As usual, the best answer was a both-and, not an either-or. Solidarity isn't checked at the door. We don't need to be up-close and personal in order to reflect and understand. Though such ostensible encounters are deeply impactful, in this case, we had to find a way to delve into it all from a safer distance. I hate the message that my decision sent, that stable people seeking to learn more about those we've marginalized chose to keep their distance. However, solidarity is not about proximity but about depth and magnitude of heart.

After a delightful Q&A and tour at the home for at-risk youth, we asked to stay in the cafeteria to talk together. After I recapped the story that prompted me to cancel our visit, we launched into a hearty conversation about the realities surrounding such events:
  • Why do we react so severely to social media activity?
  • What pushes someone to get a gun? Once you have one, you have already decided that you're ready to kill someone.
  • Why do we assume that it's all males? This perpetrator is a female.
  • Do we solve these problems with less guns or more guns?
  • Why are we afraid to talk to someone before taking violent steps?

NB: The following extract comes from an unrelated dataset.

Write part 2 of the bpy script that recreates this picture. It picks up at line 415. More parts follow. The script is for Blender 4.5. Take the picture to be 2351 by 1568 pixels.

And so it went on for almost an hour. The kids wanted to go, but they couldn't. So they talked. Seven teenagers and their casually observing campus minister spending time in reflection in solidarity with the perpetrator, victims, families, and neighborhood. Practicality and safety forced us to keep our distance, but our hearts insisted that we confront the reality of that day. We couldn't visit the reconciliation center; we couldn't visit the site to leave flowers. But we could confront these issues, examine our thoughts and opinions, and learn from each other about how to face violence and opt for something better.

For a moment between our site-learning-visits and our shifts of service, we found solidarity through conversation. It's less than perfect; it's more challenging; it's a tall order for a sacramental people whose hearts respond to the visible symbols of invisible realities. But it was what we had in that moment, and God taught us something through it.